Ice Cube - The Predator:

Monday, October 3, 2022

The Missed - Activation LP


Just Because (2022)

I was pleasantly surprised when this LP by The Missed came in.  They had put out a really good 7" back in 2019, but I hadn't really heard anything since then.  Enter Activation, their eight song album.  Now, I could easily argue semantics about whether or not an eight song, twenty-five-ish minute release is really a full length.  I've always been of the mindset that ten songs is kind of the minimum, unless you've got a few pretty long songs in the chamber.  But that's not really my decision to make.  They say it's a full length, so who am I to argue.

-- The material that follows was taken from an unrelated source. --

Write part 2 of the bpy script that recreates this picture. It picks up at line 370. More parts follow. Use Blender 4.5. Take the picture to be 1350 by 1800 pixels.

Like their 7", the thing that really jumps out at me on this album is how perfect the guitar tone in.  It's warm and crunchy.  Distorted without being too noisy.  The way it meshes in the the low rumble of the bass and the excellent drumming really helps make these songs sound great.  The vocals are a bit more subdued for the bulk of the album, but they do what they are supposed to.  They carry along complimentary melodies and hit just the right level of urgency when the song calls for it.

If anything, the only complaint I really have is that the album goes by way too quick.  I almost wish they hadn't released those four songs on that 2019 7" and saved them for this album.  But there's nothing stopping me from listening to them back to back, I suppose.